As a matter of fact, let me state one further thing. All the time I went through grade school, and high school, and the university, I was fed this story about all the precious and marvelous records of the Aztecs and the Incas that were destroyed by these crude Christians that came in. Well, do you know that more records of France were destroyed by the Revolution, and more records of Russia by the Revolution than were ever destroyed by the Spaniards in Mexico and Peru? Do you know that if you go to the Versailles now, the furnishings now are not the original furnishings. They are replacements. They don’t know what was there. It was all destroyed. Do you know that the greatest composer of France in the pre-Revolutionary period, of whom we have two little minor pieces of amazing beauty, all his work is gone, and he was someone who was regarded of rank comparable to Bach and the others, a German. It’s all gone, but we’re not told this, you see, because this would be calling attention to what revolution in the modern world is. It’s an attempt to blot out and it has blotted out a great deal more than the Spaniards did, and I’m not apologizing for or defending the Spaniards. I’m just calling attention to the reality of the situation. We have been fed propaganda. Yes?
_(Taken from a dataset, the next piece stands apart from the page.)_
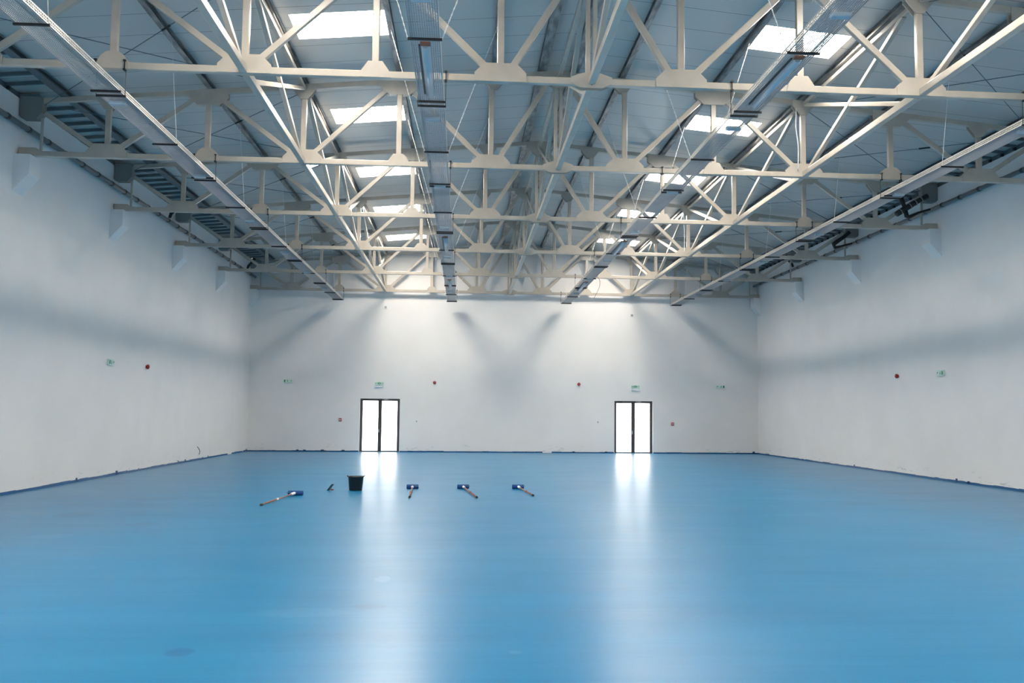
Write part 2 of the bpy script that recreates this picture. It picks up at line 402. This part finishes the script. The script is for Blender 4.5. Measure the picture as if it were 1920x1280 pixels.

[Audience] Virtually all your Islanders from Hawaii on down were cannibalistic. Their chiefs and kings ruled them with an incredible savagery. They were slaves of the most abject sort. It was liberation for them when those social orders were overthrown. So, the descendants of the missionaries made money. They settled there. They developed the country. They brought more prosperity to the natives than they’d ever had under the kings, and some of the islands, when a chief or a king moved some place, the people had to lie down so that he wouldn’t soil his feel by walking on dirt. He literally walked on people, and the cannibalism, yes, that was just about universal on all the islands. So, the Hawaiians really had it good when they were delivered from that, and the missionaries and their descendants and the others who settled there, for a long time, tried their best to be as good to the natives as possible. They gave the kings a status as rulers over the islands, and maintained a native culture as far as possible. They pampered them.
One or two books have dealt with this fairly, but most books are out to create propaganda against Christianity and against the White Man.
Well, our time is up. We have an announcement concerning our Christmas Festival now, from Mrs. Flannigan.
[Mrs. Flannigan} {?}
[Rushdoony] I’m not sure of the location. It is in the Coral Room of one of the Glendale Savings & Loan buildings. We will have the exact address, and it is a very lovely place, very attractive room.
[Mrs. Flannigan] {?}
[Rushdoony] Thank you. We’re adjourned.